MV Weekly: Yaksa, j-fever x Yang Le, Hanggai


Hit up the vast grasslands of Inner Mongolia, take in some exquisite sand painting, and enjoy the buddy comedy pairing of actor and rapper – all in this week\’s edition of the latest music videos to get play on the web including fresh cuts from Hanggai, Yaksa, and j-fever & Yang Le.

Hanggai, the Inner Mongolian rock gods are slowly preparing for the release of their latest folk rock epic, and to entice listeners they’ve been releasing videos of the band working hard behind the scenes (with producer Bob Exrin of Pink Floyd and KISS fame) as well as a music video for their latest single ‘Vast Grassland’. While the video seems to follow too safely every other Hanggai video where we have the band wonder aimlessly around the grasslands in their attire, the MV does have some nice flourishes, such as layering shots of the bustling city and cars over a horde of horses galloping across fields and some primed (though basic) critique of the treatment of these natural landscapes. But come one – it’s new Hanggai!

The China entertainment industry has no qualms about actors crossing over into the music industry – in fact, I often find that agencies actively encouraged and curate this sort of media onslaught with their talent. So it’s no surprise to see TV star Yang Le (of the show ‘Little Husband’) rubbing shoulders with local Beijing rapper j-fever for the new single ‘When a Beijinger Loves You’. In fact, the whole buddy comedy thing fits the playful song and tone quite well, giving the rapper, whose fame has only been growing over the past couple year, plenty of screen time and swagger.

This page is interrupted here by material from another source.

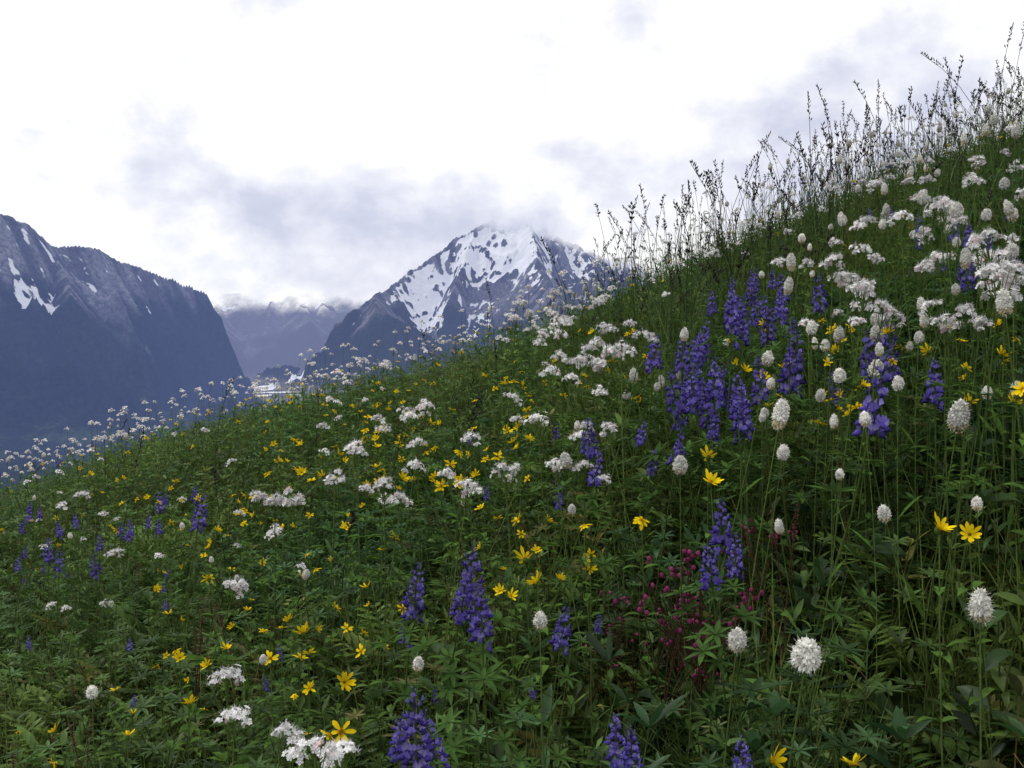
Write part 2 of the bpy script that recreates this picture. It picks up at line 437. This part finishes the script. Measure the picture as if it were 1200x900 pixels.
# ------------------------------------------------------------ mountains
HAZE = (.23, .30, .62, 1)
def mountmat(name, f0, f1, fx=None, haze=20000., hazec=HAZE, shn=1.5, thr=(.45, .56)):
    m, nt, N, K = newmat(name)
    at = N.new('ShaderNodeAttribute'); at.attribute_name = 'Col'
    sn = N.new('ShaderNodeAttribute'); sn.attribute_name = 'snow'
    ge = N.new('ShaderNodeNewGeometry')
    def noise(scale, det=6, rough=.6):
        n = N.new('ShaderNodeTexNoise'); n.inputs['Scale'].default_value = scale; n.inputs['Detail'].default_value = det; n.inputs['Roughness'].default_value = rough
        K.new(ge.outputs['Position'], n.inputs['Vector']); return n
    def math_(op, a, b=None):
        n = N.new('ShaderNodeMath'); n.operation = op
        for i, q in enumerate((a, b)):
            if q is None: continue
            if isinstance(q, (int, float)): n.inputs[i].default_value = q
            else: K.new(q, n.inputs[i])
        return n.outputs[0]
    n1 = noise(.010, 7, .68); n2 = noise(.05, 3, .7)
    mr = N.new('ShaderNodeMapRange'); mr.inputs[1].default_value = .3; mr.inputs[2].default_value = .7; mr.inputs[3].default_value = .4; mr.inputs[4].default_value = 1.65
    K.new(n2.outputs[0], mr.inputs[0])
    mu = N.new('ShaderNodeVectorMath'); mu.operation = 'SCALE'; K.new(at.outputs['Color'], mu.inputs[0]); K.new(mr.outputs[0], mu.inputs['Scale'])
    s = math_('ADD', sn.outputs['Fac'], math_('MULTIPLY', math_('SUBTRACT', n1.outputs[0], .5), shn))
    ms = N.new('ShaderNodeMapRange'); ms.interpolation_type = 'SMOOTHSTEP'; ms.inputs[1].default_value = thr[0]; ms.inputs[2].default_value = thr[1]; K.new(s, ms.inputs[0])
    mix = N.new('ShaderNodeMix'); mix.data_type = 'RGBA'; K.new(ms.outputs[0], mix.inputs[0]); K.new(mu.outputs[0], mix.inputs[6]); mix.inputs[7].default_value = (.86, .87, .90, 1)
    d = N.new('ShaderNodeBsdfDiffuse'); K.new(mix.outputs[2], d.inputs[0])
    bp = N.new('ShaderNodeBump'); bp.inputs['Strength'].default_value = .7; bp.inputs['Distance'].default_value = 20; K.new(n1.outputs[0], bp.inputs['Height']); K.new(bp.outputs[0], d.inputs['Normal'])
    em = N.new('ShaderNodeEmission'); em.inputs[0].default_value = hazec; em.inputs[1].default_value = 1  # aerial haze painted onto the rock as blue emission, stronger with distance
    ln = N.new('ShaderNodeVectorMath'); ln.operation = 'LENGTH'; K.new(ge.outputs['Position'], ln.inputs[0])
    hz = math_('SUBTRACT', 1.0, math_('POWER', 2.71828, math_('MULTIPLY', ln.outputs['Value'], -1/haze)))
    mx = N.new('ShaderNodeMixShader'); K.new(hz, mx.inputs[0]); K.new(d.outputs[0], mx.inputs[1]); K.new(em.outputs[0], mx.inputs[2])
    n3 = noise(.0024, 6, .6)
    sx = N.new('ShaderNodeSeparateXYZ'); K.new(ge.outputs['Position'], sx.inputs[0])
    zz = math_('ADD', sx.outputs['Z'], math_('MULTIPLY', math_('SUBTRACT', n3.outputs[0], .5), (f1-f0)*2.4))
    if fx is not None:
        zz = math_('ADD', zz, math_('MULTIPLY', math_('MAXIMUM', math_('SUBTRACT', sx.outputs['X'], fx[0]), 0.0), fx[1]))
    fr = N.new('ShaderNodeMapRange'); fr.interpolation_type = 'SMOOTHSTEP'; fr.inputs[1].default_value = f0; fr.inputs[2].default_value = f1; K.new(zz, fr.inputs[0])
    tr = N.new('ShaderNodeBsdfTransparent')
    m2 = N.new('ShaderNodeMixShader'); K.new(fr.outputs[0], m2.inputs[0]); K.new(mx.outputs[0], m2.inputs[1]); K.new(tr.outputs[0], m2.inputs[2])
    o = N.new('ShaderNodeOutputMaterial'); K.new(m2.outputs[0], o.inputs[0]); return m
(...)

One of Beijing’s longest active metal outfits Yaksa, who have long abandoned their nu-metal paths, show off their new softened sound on the latest music video for the song ‘Sunset’. The MV showcases some extremely dope sand painting that’s mightily impressive. The metalcore band who recently jumped ship to label head behemoths Modern Sky, seem to be getting in touch with their more somber side with references to the band’s ethnic background and a surprisingly more mellowed out Hu Song. Really, at the point, the band can do as they please – their massive legion of fans with follow them blindly to the end.